19 Nis 2010

bahar

bu gün antakya'ya gittim. sultan sofrası'nda peynirli künefe yedim. küçük, otantik, lezzetli ve pahallı bir yerdi..

hava çok güzeldi.
şimdi samandağdayım.
mandalina ağaçlarının bembeyaz çiçekleri ve kokuları sarhoş ediyor beni. bahçeleri bölen patika yollardan yürümek, huzurun öteki yüzü olmalı... özellikle annemin düzenlediği, evimizden bile temiz, büyük mandalina bahçemize hayranım. her sabah, çayımı bahçemizim bir köşesinde içiyorum. bazen komşu bahçelerin meyve ağaçlarına dadanıyorum. bazen de çiçekler arasında kıştan kalan küçük ve geç olgunlaşan mandalinaları topluyorum. her ağaçta bulunmuyor tabi. aramak, ağacın tepesinden toplamak zor oluyor. fakat başarınca da büyük zevk duyuyorum..

çiçekler, kokular...

bu bahar diyorum, insanı yoldan çıkarır, diyorum.

3 yorum var:

endiseliperi dedi ki...

ah!... ne güzel milan.
ben rüyalarımda hep incir ağacı görürüm. çünkü bizim köyde, yamacın tepesindeki o taş konağın arkası çocukuluğumda incirlikti. bir de nar ağaçları vardı. dut da vardı. ama ben rüyalarımda hep incir ağacını görürüm. tuhaf olaylar olmaktadır rüyamda, inanılmaz!... ama, zınk!... ben farkederim ki köydeyim ve incir zamanı değildir fakat ağaçta, heyhat en tepesinde bir kocaman incir vardır, kalmış öyle. tüm rüya boyunca o tuhaf, başetmem gereken olaylar arasında o mevsimsiz incir kafama takılır.

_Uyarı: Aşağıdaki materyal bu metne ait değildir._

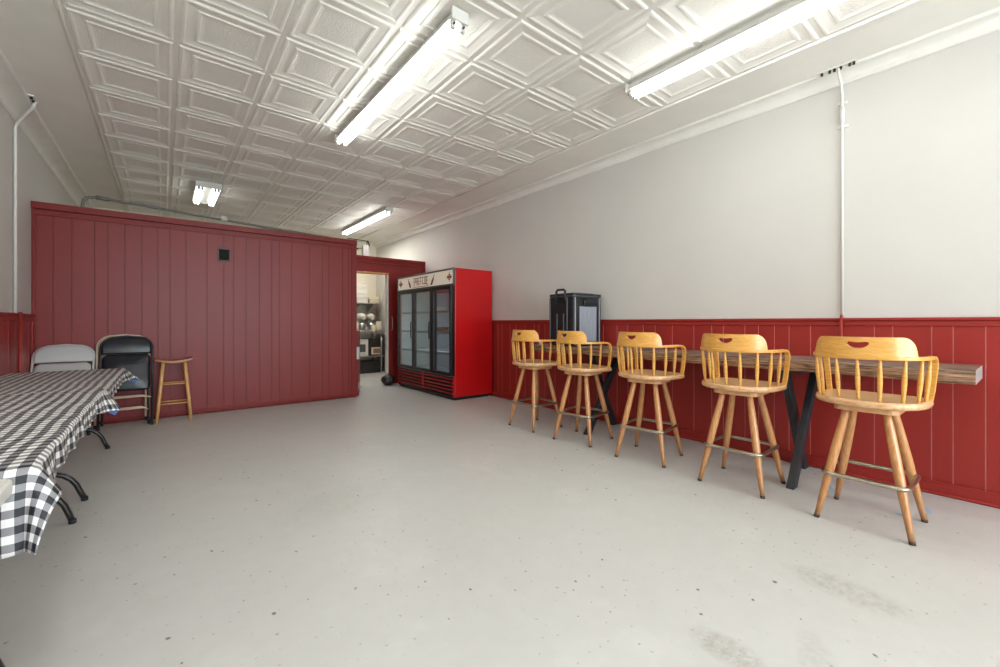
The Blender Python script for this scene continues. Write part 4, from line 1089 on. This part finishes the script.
# scraps of blue tape on the floor near the first stool
TL = {0: 'pale blue tape scrap behind the rear right leg of the nearest stool', 1: 'pale blue tape scrap beside the front leg of the nearest stool', 2: 'pale blue tape scrap behind the left legs of the nearest stool'}
for k, (x, y, rz, w, h) in enumerate(((3.82, 0.43, 0.4, 0.055, 0.025), (3.60, 0.515, 1.2, 0.03, 0.018), (3.80, 0.93, 0.7, 0.10, 0.022))):
    b = MB(); b.add([(-w, -h*0.5, 0.0005), (-w*0.4, -h, 0.0005), (w*0.7, -h*0.8, 0.0005), (w, h*0.3, 0.0005), (w*0.2, h, 0.0005), (-w*0.8, h*0.6, 0.0005)], [(0, 1, 2, 3, 4, 5)])
    b.v += [(x_, y_, 0.0012) for x_, y_, z_ in b.v]; b.f = [(5, 4, 3, 2, 1, 0), (6, 7, 8, 9, 10, 11)]+[(i, (i+1) % 6, 6+(i+1) % 6, 6+i) for i in range(6)]; b.m = [0]*8; b.sm = [False]*8
    o = b.build('tape_scrap', M['tapeblue'], loc=(x, y, 0)); o.rotation_euler.z = rz
    tag(o, TL[k], 'tape', 'tape scraps on the floor')

# ------------------------------------------------------------------ light
def area(name, loc, rot, sx, sy, power, color=(1, 1, 1)):
    l = bpy.data.lights.new(name, 'AREA'); l.shape = 'RECTANGLE'; l.size = sx; l.size_y = sy; l.energy = power; l.color = color
    o = bpy.data.objects.new(name, l); col.objects.link(o); o.location = loc; o.rotation_euler = rot
    return o
for k, (xa, xb) in enumerate(WX):
    area('daylight_window', ((xa+xb)/2, YF-0.25, (WZ[0]+WZ[1])/2), (PI/2, 0, 0), xb-xa, WZ[1]-WZ[0], 86*(xb-xa), (0.86, 0.945, 1.0))
l = bpy.data.lights.new('kitchen_lamp', 'AREA'); l.shape = 'RECTANGLE'; l.size = 0.3; l.size_y = 1.2; l.energy = 20; l.color = (1, 0.95, 0.86)
o = bpy.data.objects.new('kitchen_lamp', l); col.objects.link(o); o.location = (3.5, 9.0, 3.06)

w = bpy.data.worlds.new('sky'); scene.world = w; w.use_nodes = True
w.node_tree.nodes['Background'].inputs[0].default_value = (0.80, 0.88, 1.0, 1); w.node_tree.nodes['Background'].inputs[1].default_value = 1.0

# ------------------------------------------------------------------ camera
cam = bpy.data.cameras.new('camera'); co = bpy.data.objects.new('camera', cam); col.objects.link(co)
cam.sensor_width = 36.0; cam.lens = 36.0*423.65/1000
cam.shift_y = -(333.5-322.5)/1000
cam.clip_start = 0.05
co.location = (0, 0, 1.2); co.rotation_euler = (PI/2, 0, -0.6717)
scene.camera = co

vs = scene.view_settings
scene.display_settings.display_device = 'sRGB'
vs.view_transform = 'Standard'; vs.look = 'None'; vs.gamma = 1.0; vs.use_curve_mapping = False
vs.exposure = 0.36
scene.cycles.use_denoising = True
scene.cycles.use_adaptive_sampling = False
scene.cycles.max_bounces = 8; scene.cycles.diffuse_bounces = 5; scene.cycles.transparent_max_bounces = 12
scene.cycles.caustics_reflective = False; scene.cycles.caustics_refractive = False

ablalarımdan biri mandalina ağaçlı bahçenin ortasındaki bir evde oturuyor, milan. diğeri de oralarda bir yerde ev almış.
geçen gün telefonda ikisi birden, "hadi gel, gel ama temelli gel, seni bırakmayız ki" diye cıvıldadılar. çok seviyorum onları... ne güzel olurdu aslında. gitmeyeceğim oraya elbette... gitmeyeceğim de... yapacağım şeyler için öyle yorgunum ki milan... öyle büyük kararlılık ve azim istiyor ki yapacağım şeyler... oysa istediğim şu başımı var ya iki elimin arasına alıp çiçekli bir mandalina ağacının altına bırakıp uyutmak... güç toplayıncaya kadar elbette. sonra bakarız olacaklara.

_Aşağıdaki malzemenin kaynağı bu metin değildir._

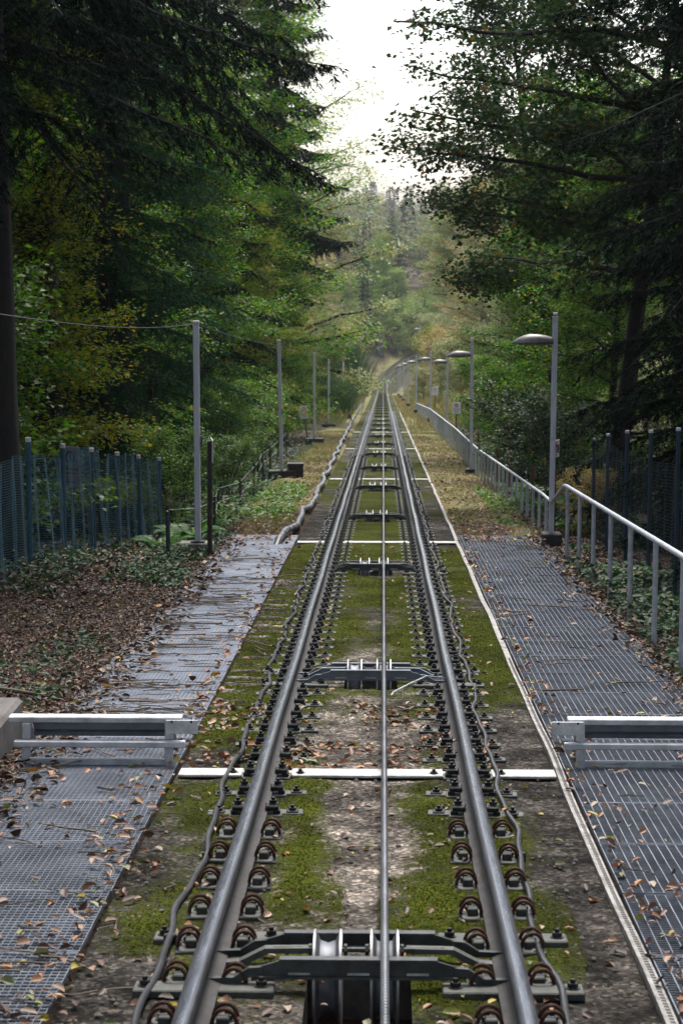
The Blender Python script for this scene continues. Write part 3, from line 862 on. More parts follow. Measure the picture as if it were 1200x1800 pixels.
for d, u in ((140, -2.75), (205, -2.3), (225, -2.5), (262, -2.2)):
    r_ = bare_pole(d, u, False); tag(r_, 'distant grey steel pole beside the track where it nears the bend', 'pole', 'distant steel poles')
b = MB(); b.box((0, 0, .17), (.42, .36, .42), 0, bev=.015); b.box((0, 0, .39), (.46, .40, .03), 0, bev=.006)
o = b.build('cable_box', M['soilbox'], loc=G(-2.36, 54.6)); tag(o, 'black cable box on the grass beside a square grey pole', 'box')
b = MB(); b.box((0, 0, .15), (1.1, .7, .3), 0, bev=.02); b.box((.1, 0, .34), (.8, .8, .04), 0, bev=.01)
o = b.build('drain_box', M['soilbox'], loc=G(-2.55, 128)); tag(o, 'dark open drain box in stones at the edge of the track', 'drain')
# overhead wire
mb = MB(); prev = W(-2.9, 5.5, 3.4)
stops = [prev] + [W(u, d, 3.62) for d, u in zip(POLE_D[:3], (-2.93, -2.745, -2.80))]
pts = []
for a, c in zip(stops[:-1], stops[1:]):
    for k in range(16):
        t = k / 16; p = a.lerp(c, t); p.z -= .22 * 4 * t * (1 - t) * (1 if a is prev else .35); pts.append(p)
pts.append(stops[-1]); mb.tube(pts, .005, 5)
tag(mb.build('overhead_wire', M['dark_iron']), 'thin sagging wire strung between the tops of the bare poles', 'wire')

def lamp_head():
    mb = MB(); n = 20; sec = 14
    vs = []; fs = []
    for i in range(n + 1):
        t = i / n; x = -.72 * t
        w = .085 + .065 * math.sin(math.pi * min(1, t * 1.05)) if t < .55 else (.15 * (1 - ((t - .55) / .45) ** 2.2) + .004)
        up = (.055 + .085 * math.sin(math.pi * (t * .92 + .08))) if t < .5 else .139 * (1 - ((t - .5) / .5) ** 2) + .004
        dn = .045 * (1 - t ** 3) + .004
        zc = -.02 * t - .045 * max(0, t - .55) ** 1.2
        for j in range(sec):
            a = 2 * math.pi * j / sec
            z = math.sin(a); vs.append((x, w * math.cos(a), zc + (up * z if z > 0 else dn * z)))
    for i in range(n):
        for j in range(sec): fs.append((i * sec + j, i * sec + (j + 1) % sec, (i + 1) * sec + (j + 1) % sec, (i + 1) * sec + j))
    mb.add(vs, fs); mb.f.append(list(range(sec))); mb.m.append(0); mb.f.append([n * sec + j for j in range(sec)][::-1]); mb.m.append(0)
    return mb
LH = lamp_head().mesh('lamp_head', M['lamphead'], True)
ll = MB(); 
ll.box((-.36, 0, -.055), (.40, .16, .02), 0, bev=.008)
LL = ll.mesh('lamp_lens', M['lens'])
def street_lamp(d, u, h=3.88, first=False, dz=None, hs=1.0):
    root = empty('street_lamp', W(u, d, -.04) if dz is None else W(u, d, dz))
    b = MB(); b.box((0, 0, (h - .12) / 2), (.088, .088, h - .12), 0, bev=.008); b.build('post', M['polegrey'], root)
    b = MB(); b.box((0, 0, h - .09), (.093, .093, .12), 0, bev=.006); b.box((0, 0, h + .005), (.075, .075, .05), 0, bev=.01); b.build('cap', M['whitecap'], root)
    q = link('lamp_head', LH, root, (-.03, 0, h - .46)); q.scale = (hs, hs, hs)
    link('lens', LL, q)
    if first:
        b = MB(); b.box((0, 0, 1.78), (.094, .094, .06), 0, bev=.004); b.build('band', M['galv_dull'], root)
        b = MB(); b.box((.085, -.02, 1.62), (.02, .14, .15), 0, bev=.003); b.build('tag_plate', M['plate'], root)
    b = MB(); b.box((.0, .0, .06), (.34, .34, .22), 0, bev=.02); b.build('footing', M['soilbox'], root)
    return root
LAMPS = [(34.5, 2.87), (58, 2.53), (91, 2.88), (113, 2.66), (140, 2.3), (170, 2.12), (205, 2.05), (232, 2.0), (255, 1.95)]
lampn = ['nearest', 'second nearest', 'third nearest', 'fourth nearest']
for i, (d, u) in enumerate(LAMPS):
    r_ = street_lamp(d, u, first=(i == 0), dz=(-.04 if i < 3 else .25))
    if i == 0: r_.rotation_euler = (0, R(.4), 0)
    lb = ('grey street lamp with dusty drop shaped head where the two handrails meet' if i == 0 else
          'grey street lamp by the handrail, second along from where the handrails meet' if i == 1 else
          'grey street lamp behind the handrail just past the nearer white sign' if i == 2 else
          'grey street lamp beside the farther white sign' if i == 3 else f'small distant street lamp, {ORD[i]} along the track past the handrail')
    tag(r_, lb, 'street lamp', 'street lamps along the handrail')
r_ = street_lamp(215, 3.9, dz=4.2); tag(r_, 'lone distant street lamp standing higher than the others on the bank', 'street lamp', 'street lamps along the handrail')

# ------------------------------------------------------------------ handrails
def handrail(samples, hfun, post_ds, r, ufun, lab, name_group, kink=None, pr=.03):
    root = empty('handrail', G(ufun(samples[0]), samples[0])); tag(root, lab, 'handrail', name_group)
    pts = [W(ufun(d), d, hfun(d)) - root.location for d in samples]
    if kink: pts = pts + [p - root.location for p in kink]
    b = MB(); b.tube(pts, r, 12); b.build('top_rail', M['galv'], root, smooth_=True)
    for d in post_ds:
        t = W(ufun(d), d, hfun(d) - r * .5) - root.location
        z = min(float(base(d) + GHT(ufun(d), d)), float(base(d))) - .15
        q = MB(); q.tube([(t.x, t.y, z - root.location.z), t], pr, 10); q.build('post', M['galv'], root, smooth_=True)
    return root
u1 = lambda d: 2.94
handrail(np.arange(11.5, 32.6, 1.0), lambda d: 1.04, [12.0, 13.95, 15.9, 17.9, 19.9, 21.9, 24.1, 26.2, 28.3, 30.3, 32.3], .031, u1,
         'near tubular galvanised handrail with widely spaced posts beside the grating walkway', 'galvanised handrails', kink=[W(2.93, 32.75, 1.03), W(2.90, 33.5, .86), W(2.86, 34.4, .66)])
u2 = lambda d: float(np.interp(d, [34, 40, 57, 75, 112, 145], [2.86, 2.80, 2.62, 2.70, 2.62, 2.35]))
h2 = lambda d: float(np.interp(d, [34, 36, 60, 112, 145], [.66, .70, .78, .92, .8]))
pd = [35.3]
while pd[-1] < 140: pd.append(pd[-1] + (1.35 if pd[-1] < 60 else 1.9))
handrail(np.array([34.4, 35.2, 36] + list(range(38, 146, 3))), h2, pd, .027, u2, 'far galvanised handrail with closely set posts receding beside the leaf covered path', 'galvanised handrails')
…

portakal, mandalina ağaçları çiçek açtığında adana'da uyanmak ne güzeldi. havada nasıl bir koku olurdu öyle. insan havayı yemek isterdi resmen.

aa dur sana şey için gelmiştim ben. doğumgünüm için kendime iki kutu cofish-caps adında hani kahverengi şişelerde olan vitaminlerden var ya, onlardan almıştım da sana da diyeyim demiştim. işte güçlendiriyor kalbi. omega 3'de var. iyi bir şey. yoo fazladan enerji vermiyor. sanırım bir de full
vitamin-mineral almak lazım.
....
çok güzel bir yazıydı bu. huzur ve sevinç veriyor insana. teşekkürler.


sevgiler.

milan dedi ki...

peri, bulunduğum yerde internet sorunum var,bloğumu güncellemekte zorlanıyorum fakat yorumunu her gördüğümde çok mutlu oluyorum..

belirttiğin ilacı buradaki eczanelerde bulamadım. belki antakya merkezde bulabilirim..

teşekkür ederim peri..

janus dedi ki...

daha çok yazsana diyecektim. ama zor sanırım. merakla bekleyeceğim.